Junge Menschen – und inzwischen auch viele moderne ältere – leben einen Großteil ihrer Beziehungen über die sozialen Netzwerke. Sie nutzen nicht nur die durch das Internet jederzeit verfügbaren Informationen. Sie wirken an allem und jedem unmittelbar und in Echtzeit mit; kommunizieren immer und überall mit jedermann. Das hat deutliche Auswirkungen: Anfang des Jahres mobilisierte sich die arabische Jugend über das Internet, nun sind es amerikanische Kapitalismuskritiker, die über Twitter, Youtube und Facebook womöglich eine globale Bewegung schaffen.

Das Internet gehört für die Jungen zum Leben

Mag sein, dass auch alte Herren oder Damen der großen Parteien ein wenig twittern.
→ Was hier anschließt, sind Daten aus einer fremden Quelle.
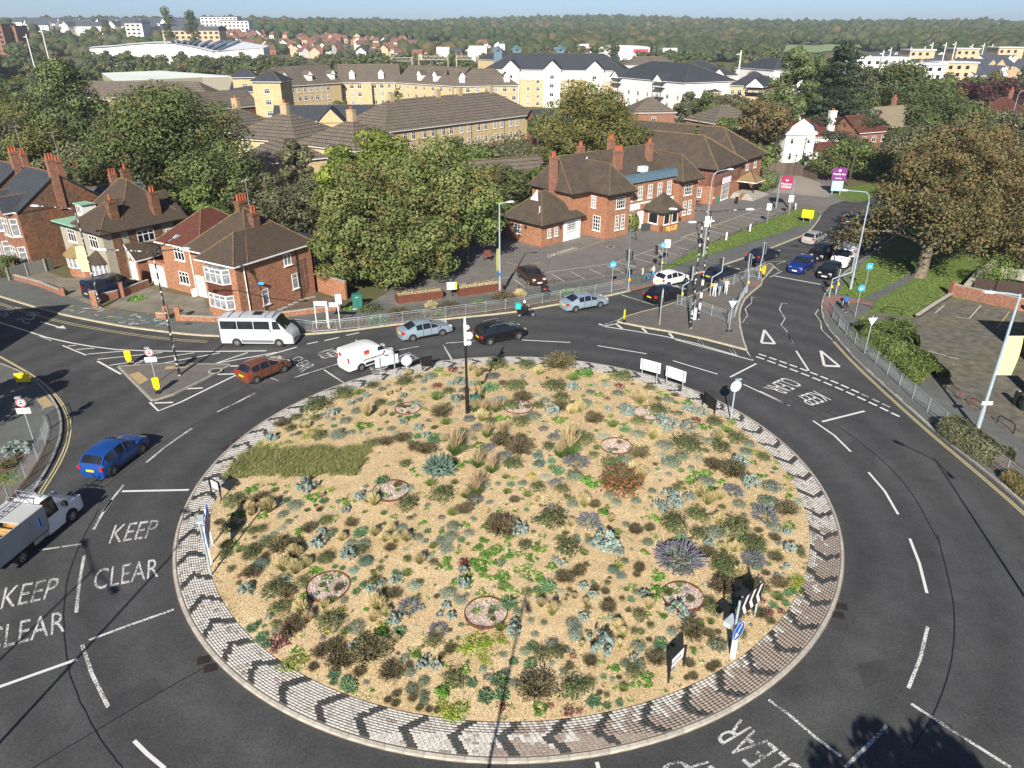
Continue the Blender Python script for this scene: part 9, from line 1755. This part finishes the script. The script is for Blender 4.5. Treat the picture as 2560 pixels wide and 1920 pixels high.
for c,p,h,lb in[(c6a,(295,515),1.0,'white marker post in the verge, lower of two'),(c6a,(447,460),1.0,'white marker post in the verge, upper of two'),(c6a,(738,318),.9,'leaning white post at the end of the chain fence'),(c5a,(1945,735),.7,'short tan timber bollard by the crossing')]:
    x,y=G(*c(*p),.12);t=thing('marker_post',lb,'post',(x,y,.12));MB().box(-.09,.09,-.09,.09,0,h).build('post',WHITE if 'white' in lb else STONEY,t);MB().box(-.1,.1,-.1,.1,h,h+.05).build('cap',CONC,t)
for c,p,tp,r,lb in[(c6a,(557,412),280,.32,'white notice on a thin pole in the verge, left one'),(c6a,(697,358),228,.34,'white notice on a thin pole beside the hotel totem'),(c5a,(2093,672),512,.33,'white notice on a pole behind the blue round sign')]:
    x,y=G(*c(*p),.12);h=ZAT(c(0,tp)[1],y)-.12;sign(lb,x,y,.12,h,'rect',r,WHITE,-.1,zc=h-.45,name='notice_sign')
# hotel signs
PURP=M('hotel_purple',(.16,.03,.17));x,y=G(*c6a(660,315),.12);t=thing('hotel_totem','maroon hotel totem sign on two grey legs at the car park end','sign',(x,y,.12),-.35);[MB().box(q-.12,q+.12,-.1,.1,0,4.4).build('leg',M('totem_grey',(.14,.18,.22))if 'totem_grey' not in bpy.data.materials else bpy.data.materials['totem_grey'],t)for q in(-.95,.95)];MB().box(-.83,.83,-.08,.08,2.9,4.5).build('panel',M('totem_maroon',(.28,.02,.07)),t)
b=MB();n=10;b.add([(.83*math.cos(math.pi*i/n),-.08,4.5+.35*math.sin(math.pi*i/n))for i in range(n+1)]+[(.83*math.cos(math.pi*i/n),.08,4.5+.35*math.sin(math.pi*i/n))for i in range(n+1)],[tuple(range(n+1)),tuple(range(n+1,2*n+2))[::-1]]+[(i,i+1,n+2+i,n+1+i)[::-1]for i in range(n)]);b.build('arched_top',bpy.data.materials['totem_maroon'],t);text3(t,'Premier Inn',(-.7,-.085,3.55),(1,0,0),(0,0,1),1.4,.3,WHITE);b=MB();disc(b,.22,-.085,4.3);b.build('moon_emblem',WHITE,t);b=MB();disc(b,.17,-.09,4.36);b.build('moon_cutout',bpy.data.materials['totem_maroon'],t);b=MB();[b.box(-.7,.7,-.086,-.081,3.1+i*.13,3.15+i*.13)for i in range(3)];b.build('white_lines',WHITE,t)
x,y=G(*c6a(1000,222),.12);t=thing('hotel_sign','purple hotel sign with a pale turquoise panel below on the grass','sign',(x,y,.12),-.2);MB().box(-1.1,1.1,-.06,.06,2.2,4.2).build('purple_panel',PURP,t);MB().box(-.85,.85,-.05,.05,.6,2.15).build('turquoise_panel',M('turquoise_panel',(.3,.62,.6)),t);[MB().box(q-.06,q+.06,-.04,.08,0,.7).build('leg',GREYM,t)for q in(-.6,.6)];b=MB();disc(b,.2,-.065,3.8,12);b.build('moon_emblem',WHITE,t);text3(t,'Premier Inn',(-.9,-.065,3.1),(1,0,0),(0,0,1),1.8,.3,WHITE);text3(t,'beefeater',(-.5,-.065,2.5),(1,0,0),(0,0,1),1.0,.2,WHITE);b=MB();[b.box(-.6,.6,-.056,-.05,1.0+i*.25,1.08+i*.25)for i in range(4)];b.build('white_lines',WHITE,t)
x,y=G(*c6a(1265,125),.12);board('small white leaning sign on the far grass verge',x,y,.12,1.0,1.3,.3,-.2,WHITE);x,y=G(*crop(1640,300,3.95)(1060,640),.12);board('lilac sign beside the hotel entrance bushes',x,y,.12,1.0,1.0,.6,.1,M('lilac_sign',(.35,.28,.5)))
# picnic bench, hotel bins, telegraph poles, hoops, far masts and gantries
x,y=G(*crop(1640,300,3.95)(390,850),.12);t=thing('picnic_bench','dark wooden picnic bench outside the hotel','picnic table',(x,y,.12),.4);MB().box(-.9,.9,-.35,.35,.7,.75).build('tabletop',WOODF,t);[MB().box(-.9,.9,s-.12,s+.12,.42,.46).build('seat',WOODF,t)for s in(-.7,.7)];[MB().path([(q,-.75,0),(q,-.1,.7)],.04,4).path([(q,.75,0),(q,.1,.7)],.04,4).build('leg',WOODF,t)for q in(-.6,.6)]
for u,v,lb in[(606/3.95+1640,820/3.95+300,'dark green bin beside the hotel doors'),(792/3.95+1640,828/3.95+300,'small black bin by the hotel steps'),(262/3.95+1640,935/3.95+300,'slim black bin at the corner of the pub')]:x,y=G(u,v,.12);t=thing('litter_bin',lb,'bin',(x,y,.12));MB().lathe([(.22,0),(.25,.9),(.27,.95),(.2,1.05)],10).build('body',GRN_BOX if 'green' in lb else BLACK,t)
POLEW=M('creosoted_pole',(.1,.07,.05),(.06,.045,.035),rough=.9,scale=3)
for u,v,vt,lb in[(2120,465,342,'leaning brown telegraph pole in front of the green tree'),(2000,420,343,'thin dark telegraph pole before the white house')]:
    x,y=G(u,v,.12);h=ZAT(vt,y);t=thing('telegraph_pole',lb,'telegraph pole',(x,y,0));MB().tube((0,0,0),(.3,0,h),.14,8,r2=.1).build('pole',POLEW,t);MB().box(-.4,1.,-.05,.05,h-.5,h-.4).build('crossbar',POLEW,t)
x,y=G(2008,440,.12);t=thing('cctv_pole','blue-grey camera pole with a black box by the timber fence','camera pole',(x,y,.12));MB().tube((0,0,0),(0,0,3.4),.09,7).build('post',LAMPM,t);MB().box(-.3,.3,-.3,.3,2.6,3.5).build('camera_box',BLACK,t)
MAR=M('maroon_hoop',(.14,.03,.03))
for c,p0,p1,m,lb in[(c6a,(1150,945),(1238,962),MAR,'maroon hoop barrier by the red tactile paving'),(c6a,(1302,985),(1425,1000),BLACK,'black hoop barrier at the edge of the lawn'),(k7,(1392,525),(1500,598),MAR,'upper maroon hoop barrier along the yard edge'),(k7,(1580,645),(1700,715),MAR,'maroon hoop barrier behind the banner lamp post'),(k7,(1785,780),(1910,858),BLACK,'lowest dark hoop barrier along the yard edge')]:
    a,e=Vector(G(*c(*p0),.12)),Vector(G(*c(*p1),.12));d=e-a;L=d.length;t=thing('hoop_barrier',lb,'barrier',(a.x,a.y,.12),math.atan2(d.y,d.x),'hoop barriers');MB().path([(0,0,0),(0,0,.5),(.08,0,.62),(.2,0,.68),(L-.2,0,.68),(L-.08,0,.62),(L,0,.5),(L,0,0)],.04,7).build('hoop',m,t)
for i,(u,vt,Y)in enumerate([(2190,126,350),(2212,118,420),(2262,118,430),(2295,116,430),(2312,106,430),(2345,106,430),(2368,104,430),(2412,110,450),(2440,108,450),(2462,110,460),(1838,126,300),(95,85,420),(135,72,430)]):
    x=XAT(u,Y);h=ZAT(vt,Y);t=thing('railway_mast','pale overhead line mast '+('beside the poplars, carrying a phone aerial' if 1000<u<2000 else autolab(['slim','tall'],' one',u,vt,LAND2)),'mast',(x,Y,0),0,'railway masts');MB().tube((0,0,0),(0,0,h),.32,5,r2=.22).build('pole',WT[0],t);MB().box(-1.6,.2,-.15,.15,h-1.5,h-1.2).build('bracket',WT[0],t)
for u0,u1,v0,Y in((982,1033,144,400),(1050,1122,140,380),(1143,1197,140,380)):
    x0,x1,zt_=XAT(u0,Y),XAT(u1,Y),ZAT(v0,Y);t=thing('railway_gantry',{982:'leftmost',1050:'middle',1143:'rightmost'}[u0]+' rusty-white railway gantry beyond the yellow apartments','gantry',(x0,Y,0),0);w_=x1-x0;b=MB()
    for z_ in(zt_,zt_-1.6):b.tube((0,0,z_),(w_,0,z_),.16,4)
    for k in range(12):b.tube((w_*k/12,0,zt_ if k%2 else zt_-1.6),(w_*(k+1)/12,0,zt_-1.6 if k%2 else zt_),.1,4)
    b.build('truss',STONEK,t);[MB().tube((q,0,0),(q,0,zt_+.3),.3,5).build('leg',STONEK,t)for q in(0,w_)]
# dark shop front corner at the right edge with bins
x,y=G(2560,960,.12);t=thing('shop_building','dark shop front cut off by the right edge beside the yard','shop',(x+6.2,y+.5,.12),-.15);walls(t,7,12,3.6,BRICKD);MB().box(-3.6,-3.5,-5,2,.3,3.0).build('shop_window',GLASS,t);MB().box(-4.1,3.5,-6,6,3.6,3.8).build('canopy',BLACK,t)
for u,v,lb in[(2538,1012,'black bin with a pale top by the shop front'),(2554,1024,'black bin at the very right edge by the green panel')]:x,y=G(u,v,.12);t=thing('litter_bin',lb,'bin',(x,y,.12));MB().lathe([(.2,0),(.24,.9),(.26,1.0),(.15,1.08)],10).build('body',BLACK,t);MB().lathe([(.1,1.08),(.1,1.12)],8).build('cap',CONC,t)
x,y=G(2556,985,.12);t=thing('advert_panel','bright green panel at the right edge by the bins','panel',(x+.5,y+.2,.12),.1);MB().box(-.3,.6,-.04,.04,.5,1.7).build('panel',M('bright_green',(.1,.45,.12)),t);MB().box(-.3,.6,-.05,.05,0,.5).build('foot',BLACK,t)
# ---------------------------------------------------------------- air
hb_=MB();hb_.box(-2600,2600,-140,3300,-4,75);hz=hb_.build('haze',None)if False else None
m=bpy.data.materials.new('haze_air');m.use_nodes=True;nt=m.node_tree;nt.nodes.remove(nt.nodes['Principled BSDF']);pv=nt.nodes.new('ShaderNodeVolumePrincipled');pv.inputs['Density'].default_value=.00024;pv.inputs['Color'].default_value=(.8,.88,1,1);pv.inputs['Anisotropy'].default_value=.2
nt.links.new(pv.outputs[0],nt.nodes['Material Output'].inputs['Volume']);tag(hb_.build('haze',m),kind='stuff')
Doch das Lebensgefühl der Jugend, für die das Internet zum Zentrum ihres Lebens geworden ist, treffen derzeit vor allem die Piraten, für die das Internet sozusagen der Urschleim ihrer Existenz ist.

Geht es nach dieser jungen, so unfertigen Partei, macht die Basis die Politik, indem sie an Programmen schreibt, Gesetzesentwürfe erstellt und im Internet übertragene Debatten diskutiert. Die Piraten versprechen die totale Transparenz; mehr haben sie noch nicht zu bieten.

Von der etablierten Politik- und Medienszene wird diese vermeintliche inhaltliche Leere belächelt, wie die Piraten überhaupt ignoriert werden. Diese Arroganz gegenüber einer Acht-Prozent-Partei könnte deren Anhänger allerdings noch mehr beflügeln.

Undurchsichtige Hinterzimmerstrategien soll es mit den Piraten nicht geben

Abgesehen davon wird es nicht lange dauern, dann sind aus den vielen Studenten unter den Piraten Steuerzahler geworden, die Stromrechnungen begleichen, Krankenkassenbeiträge zahlen und Kita-Gebühren. Die persönliche Lebenswirklichkeit – so das Kalkül – wird die Themen diktieren. Und wenn die breite Masse künftig lieber mit Bus, Bahn und Fahrrad in den Städten unterwegs ist als mit dem Auto, werden sie womöglich als Piratenanhänger über die sozialen Netzwerke wirksamer die Verkehrspolitik beeinflussen als so mancher Cheflobbyist der Automobilbranche, der mit den alten Politgrößen von SPD und Union in Hinterzimmern neue Großprojekte auskungelt.

Ein populäres Beispiel für undurchsichtige Hinterzimmerstrategie ist das rot-grüne Koalitionstheater in Berlin, wo der regierende Bürgermeister Wowereit – ein Meister des altgedienten Politikbetriebes – den Streit um ein paar Kilometer Autobahn nutzt, um die Grünen kalt abzuservieren.

Aktionen wie diese sind die Wähler leid. Vieles spricht dafür, dass die Piraten langfristig Erfolg haben, auch wenn sie noch keine Strategie zur Euro-Rettung präsentieren.

Die Etablierten können sie noch abschütteln, wenn sie erkennen, dass ihre Art, Politik zu machen, im Internet-Zeitalter nicht überlebensfähig ist. Diese Aussicht ist ja nicht die schlechteste.